Monday, January 16, 2012

A Hunch: Study Skills

I was having a conversation about grammar with one of my coworkers in the Paralegal program a few weeks ago, and as we were rolling around ideas about how to effectively teach sentence-level concepts, it occurred to me that my sabbatical research may have less to do with specific teaching strategies for grammar and more about how to teach students to think. After all, my first blog post spoke to the difficulty of teaching the concepts in just sixteen weeks. If that's true, then perhaps this should be more about the bigger picture: teaching students how to find and fix their errors when they come up, not teaching students how to avoid errors altogether (which feels like an insurmountable task, especially with a class of 22 students).

Novel idea, eh? What's interesting about it is that it absolves me from a certain amount of guilt that stems from feeling like I'm not a "good" teacher of these grammar concepts. If I'm teaching students how to think critically about their own writing, they become responsible for their own learning.

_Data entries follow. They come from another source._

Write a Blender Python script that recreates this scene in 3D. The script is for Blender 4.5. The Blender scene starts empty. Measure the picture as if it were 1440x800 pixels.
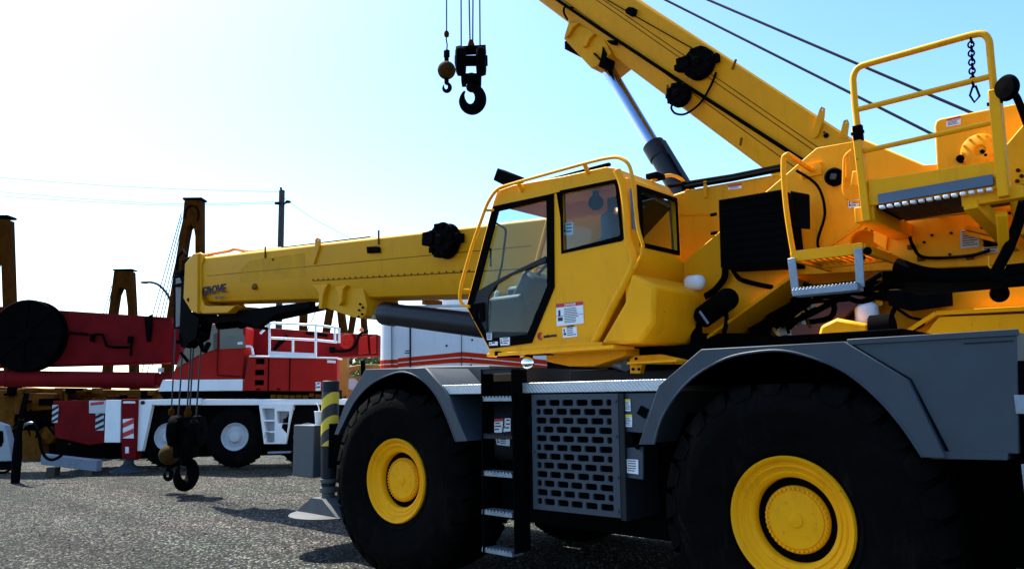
import bpy, bmesh, math, random
from mathutils import Vector, Matrix
from mathutils.geometry import tessellate_polygon
random.seed(7)
scene = bpy.context.scene
COL = scene.collection

# ------------------------------------------------------------------ camera
F_PX = 1076.2891            # focal length in photo pixels (1440 wide)
PITCH, ROLL, CAM_H = 0.1447, -0.0125, 1.7461
YAW, X0, Y0 = 0.7483, -1.1706, 7.7115
def _cam_basis():
    cp, sp = math.cos(PITCH), math.sin(PITCH)
    fw = Vector((0, cp, sp)); up = Vector((0, -sp, cp)); rt = Vector((1, 0, 0))
    c, s = math.cos(ROLL), math.sin(ROLL)
    r2 = c * rt + s * up; u2 = -s * rt + c * up
    U = Vector((math.cos(YAW), -math.sin(YAW), 0)); V = Vector((math.sin(YAW), math.cos(YAW), 0))
    conv = lambda k: Vector((k.dot(U), k.dot(V), k.z))
    d = Vector((-X0, -Y0, 0))
    return Vector((d.dot(U), d.dot(V), CAM_H)), conv(r2), conv(u2), conv(fw)
CAM, RT, UP, FW = _cam_basis()
cam = bpy.data.objects.new("camera", bpy.data.cameras.new("camera"))
COL.objects.link(cam); scene.camera = cam
cam.data.sensor_fit = 'HORIZONTAL'; cam.data.sensor_width = 36
cam.data.lens = F_PX / 1440 * 36
cam.data.clip_start = 0.05; cam.data.clip_end = 5000
m3 = Matrix((RT, UP, -FW)).transposed()
cam.matrix_world = Matrix.Translation(CAM) @ m3.to_4x4()

# ------------------------------------------------------------------ light
SUN_EL = math.radians(56)
S_AZ = Vector((-1.0, 0.07, 0)).normalized()
SUN_DIR = Vector((S_AZ.x * math.cos(SUN_EL), S_AZ.y * math.cos(SUN_EL), math.sin(SUN_EL)))
world = bpy.data.worlds.new("World"); scene.world = world; world.use_nodes = True
wn = world.node_tree.nodes; wl = world.node_tree.links
bgn = next(n for n in wn if n.type == 'BACKGROUND')
sky = wn.new('ShaderNodeTexSky'); sky.sky_type = 'NISHITA'; sky.sun_disc = False
sky.sun_elevation = SUN_EL; sky.sun_rotation = math.atan2(S_AZ.x, S_AZ.y)
sky.air_density = 1.0; sky.dust_density = 1.0; sky.ozone_density = 1.0; sky.altitude = 20
hs = wn.new('ShaderNodeHueSaturation'); hs.inputs['Saturation'].default_value = 1.29; wl.new(sky.outputs[0], hs.inputs['Color']); wl.new(hs.outputs[0], bgn.inputs['Color']); bgn.inputs['Strength'].default_value = 0.12
sd = bpy.data.lights.new("sun", 'SUN'); sd.energy = 4.9; sd.angle = math.radians(0.5); sd.color = (1, .95, .86)
so = bpy.data.objects.new("sun", sd); COL.objects.link(so)
so.rotation_euler = SUN_DIR.to_track_quat('Z', 'Y').to_euler(); so.location = (0, 0, 30)
scene.view_settings.view_transform = 'Standard'; scene.view_settings.look = 'None'
scene.view_settings.exposure = 1.53; scene.view_settings.gamma = 1.0
scene.view_settings.use_curve_mapping = False
scene.render.engine = 'CYCLES'
scene.cycles.max_bounces = 8; scene.cycles.transparent_max_bounces = 12

# ------------------------------------------------------------------ materials
MATS = {}
def mat(name, col, rough=.5, metal=0., var=.12, nscale=3., bump=0., bscale=60., dirt=0., dirtcol=(.05, .04, .03), spec=.5, coat=0., chips=0.):
    m = bpy.data.materials.new(name); m.use_nodes = True; MATS[name] = m
    nt = m.node_tree; N = nt.nodes; L = nt.links
    b = next(n for n in N if n.type == 'BSDF_PRINCIPLED')
    b.inputs['Metallic'].default_value = metal; b.inputs['Specular IOR Level'].default_value = spec
    if coat: b.inputs['Coat Weight'].default_value = coat; b.inputs['Coat Roughness'].default_value = .12
    tc = N.new('ShaderNodeTexCoord')
    n1 = N.new('ShaderNodeTexNoise'); n1.inputs['Scale'].default_value = nscale; n1.inputs['Detail'].default_value = 6; n1.inputs['Roughness'].default_value = .65
    L.new(tc.outputs['Object'], n1.inputs['Vector'])
    cr = N.new('ShaderNodeValToRGB'); cr.color_ramp.elements[0].position = .3; cr.color_ramp.elements[1].position = .7
    lo = [max(0, c * (1 - var)) for c in col]; hi = [min(1, c * (1 + var)) for c in col]
    cr.color_ramp.elements[0].color = (*lo, 1); cr.color_ramp.elements[1].color = (*hi, 1)
    L.new(n1.outputs['Fac'], cr.inputs['Fac']); out = cr.outputs['Color']
    if dirt:
        mp = N.new('ShaderNodeMapping'); mp.inputs['Scale'].default_value = (5, 5, 1.2); L.new(tc.outputs['Object'], mp.inputs['Vector'])
        n2 = N.new('ShaderNodeTexNoise'); n2.inputs['Scale'].default_value = 1.7; n2.inputs['Detail'].default_value = 9; n2.inputs['Roughness'].default_value = .72
        L.new(mp.outputs[0], n2.inputs['Vector'])
        r2 = N.new('ShaderNodeValToRGB'); r2.color_ramp.elements[0].position = .53; r2.color_ramp.elements[1].position = .78
        r2.color_ramp.elements[0].color = (0, 0, 0, 1); r2.color_ramp.elements[1].color = (dirt, dirt, dirt, 1)
        L.new(n2.outputs['Fac'], r2.inputs['Fac'])
        mx = N.new('ShaderNodeMix'); mx.data_type = 'RGBA'
        L.new(r2.outputs['Color'], mx.inputs['Factor']); L.new(out, mx.inputs['A']); mx.inputs['B'].default_value = (*dirtcol, 1)
        out = mx.outputs['Result']
    if chips:
        n4 = N.new('ShaderNodeTexNoise'); n4.inputs['Scale'].default_value = 17; n4.inputs['Detail'].default_value = 7; n4.inputs['Roughness'].default_value = .6; L.new(tc.outputs['Object'], n4.inputs['Vector'])
        r4 = N.new('ShaderNodeValToRGB'); r4.color_ramp.elements[0].position = .69; r4.color_ramp.elements[1].position = .72; r4.color_ramp.elements[0].color = (0, 0, 0, 1); r4.color_ramp.elements[1].color = (chips, chips, chips, 1)
        L.new(n4.outputs['Fac'], r4.inputs['Fac']); m4 = N.new('ShaderNodeMix'); m4.data_type = 'RGBA'; L.new(r4.outputs['Color'], m4.inputs['Factor']); L.new(out, m4.inputs['A']); m4.inputs['B'].default_value = (.06, .03, .012, 1); out = m4.outputs['Result']
    L.new(out, b.inputs['Base Color'])
    mr = N.new('ShaderNodeMapRange'); mr.inputs['To Min'].default_value = max(.02, rough - .1); mr.inputs['To Max'].default_value = min(1, rough + .14)
    L.new(n1.outputs['Fac'], mr.inputs['Value']); L.new(mr.outputs['Result'], b.inputs['Roughness'])
    if bump:
        n3 = N.new('ShaderNodeTexNoise'); n3.inputs['Scale'].default_value = bscale; n3.inputs['Detail'].default_value = 4
        L.new(tc.outputs['Object'], n3.inputs['Vector'])
        bp = N.new('ShaderNodeBump'); bp.inputs['Strength'].default_value = bump; bp.inputs['Distance'].default_value = .02
        L.new(n3.outputs['Fac'], bp.inputs['Height']); L.new(bp.outputs['Normal'], b.inputs['Normal'])
    return m
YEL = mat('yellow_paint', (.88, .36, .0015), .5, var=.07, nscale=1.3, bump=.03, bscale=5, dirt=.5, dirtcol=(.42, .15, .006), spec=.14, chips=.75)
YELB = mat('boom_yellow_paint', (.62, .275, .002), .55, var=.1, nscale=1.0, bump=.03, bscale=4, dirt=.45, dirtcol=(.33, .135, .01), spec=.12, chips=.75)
RIMY = mat('wheel_yellow_paint', (.92, .385, .002), .55, var=.06, nscale=4, dirt=.5, dirtcol=(.48, .17, .01), spec=.12, chips=.6)
GREY = mat('grey_paint', (.036, .050, .066), .5, var=.16, nscale=4, dirt=.4, dirtcol=(.075, .074, .066), spec=.3, chips=.4)
DGREY = mat('dark_grey_paint', (.010, .013, .017), .55, var=.2, nscale=4, dirt=.4, dirtcol=(.025, .025, .024), spec=.2)
BLK = mat('black_steel', (.0022, .0022, .0025), .8, var=.3, nscale=6, spec=.015, dirt=.25, dirtcol=(.007, .006, .005))
RUB = mat('tyre_rubber', (.0032, .0032, .0032), .85, var=.3, nscale=8, bump=.3, bscale=40, spec=.02, dirt=.7, dirtcol=(.017, .0145, .011))
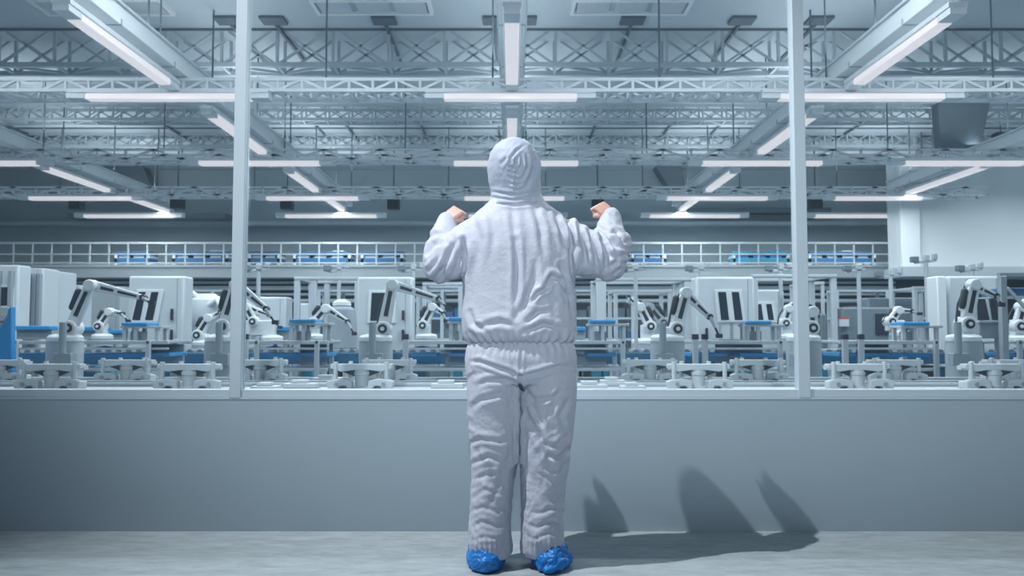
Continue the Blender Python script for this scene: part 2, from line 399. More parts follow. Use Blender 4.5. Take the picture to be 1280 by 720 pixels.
# dark slabs: two stand in for wall shadows, one for a slanted truss
def stand_in(pts, Y, d, label):
    q = MB().prism([(P(px, py, Y).x, P(px, py, Y).z) for px, py in pts], Y, Y+d).build('stand_in_slab', M['cabd'], bevel=.02)
    tag(q, label, 'stand_in')
stand_in([(126, 205), (176, 205), (189, 232), (146, 232)], 26.3, .6, 'dark slanted slab standing in for a shadow on the back wall left of the left window post')
stand_in([(818, 205), (850, 205), (857, 234), (836, 234)], 26.3, .6, 'dark slanted slab standing in for a shadow on the back wall right of the person')
stand_in([(1172, 128), (1238, 128), (1226, 186), (1176, 186)], 18.0, .3, 'dark tapering slab standing in for a slanted truss in front of the white enclosure')
tag(MB().box(PX(75, 25.4), PX(276, 25.4), 25.6, BY-.02, PZ(271, 25.4), PZ(265.5, 25.4)).build('wall_shelf', M['cabd']), 'thin dark ledge on the back wall at the left', 'ledge')
tag(MB().box(PX(868, 26), PX(1050, 26), 26.5, BY-.02, PZ(263, 26), PZ(256.5, 26)).build('wall_shelf', M['cabd']), 'thin dark ledge on the back wall at the right', 'ledge')
tag(MB().box(PX(-60, 26), PX(1120, 26), 26.4, BY-.02, PZ(279, 26), PZ(274.5, 26)).build('hanging_cable_tray', M['trussg']), 'long grey cable tray under the farthest strip lights', 'tray')

# ------------------------------------------------------------------ things on the mezzanine
def crate_row(x0px, x1px, y0, y1, label, m='mezblue'):
    Y = 25.2; z0 = PZ(333, DYF)+.002
    a, b = PX(x0px, Y), PX(x1px, Y); t = thing('storage_rack', ((a+b)/2, Y, z0), label, 'rack', 'blue racks on the mezzanine')
    zz = PZ(y1, Y); zt_ = PZ(y0, Y)
    MB().box(a, b, Y-.3, Y+.3, zt_-.12, zt_).build('top_shelf', M[m], t, .01)
    MB().box(a, b, Y-.3, Y+.3, zz-.1, zz+.05).build('bottom_shelf', M[m], t, .01)
    for x in (a+.05, b-.05):
        MB().box(x-.04, x+.04, Y-.3, Y+.3, z0, zt_-.1).build('upright', M['rail'], t)
    k = MB(); n = max(2, int((b-a)/.5))
    for i in range(n):
        x = a+.1+(b-a-.2)*i/n
        k.box(x+.03, x+.03+.3*(b-a)/n/.5, Y-.25, Y+.2, zz+.05, zz+.05+.12+.06*(i % 3))
    k.build('stored_boxes', M['trussg'] if m == 'mezblue' else M['blue'], t)
for a, b, lb, m in ((146, 190, 'over the left white cabinet', 'mezblue'), (218, 288, 'left of the left window post', 'mezblue'), (312, 352, 'just right of the left window post', 'mezblue'),
        (368, 440, 'above the grey gantry posts', 'mezblue'), (452, 505, 'above the middle white cabinet', 'mezblue'), (788, 832, 'right of the raised right sleeve', 'mezblue'),
        (914, 985, 'with pale trays, left of the right window post', 'teal'), (1008, 1092, 'right of the right window post', 'mezblue')):
    crate_row(a, b, 315.5, 325.5, 'low blue storage rack on the mezzanine ' + lb, m)

# pipes under the deck
for k, (py, r) in enumerate(((353, .05), (360, .07), (368, .04), (376, .06))):
    y = 24.7
    z = PZ(py, y)
    tag(MB().cyl((-15.5, y, z), (PX(1120, y), y, z), r, n=10).build('wall_pipe', M['trussg'] if k % 2 else M['deck']),
        'grey pipe on the dark wall under the mezzanine, %s from the top' % ORD[k], 'pipe', 'pipes under the mezzanine')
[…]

On the other hand, it also makes me think that I might have been barking up the wrong tree. Have I compounded my research? Perhaps. I can't ignore this new idea about critical thinking, nor would I want to. I won't abandon my initial idea of how to teach grammar, though, either, because I still think there's value in that research and also because, frankly, it's more interesting to me. My new goal? Wedding the two ideas.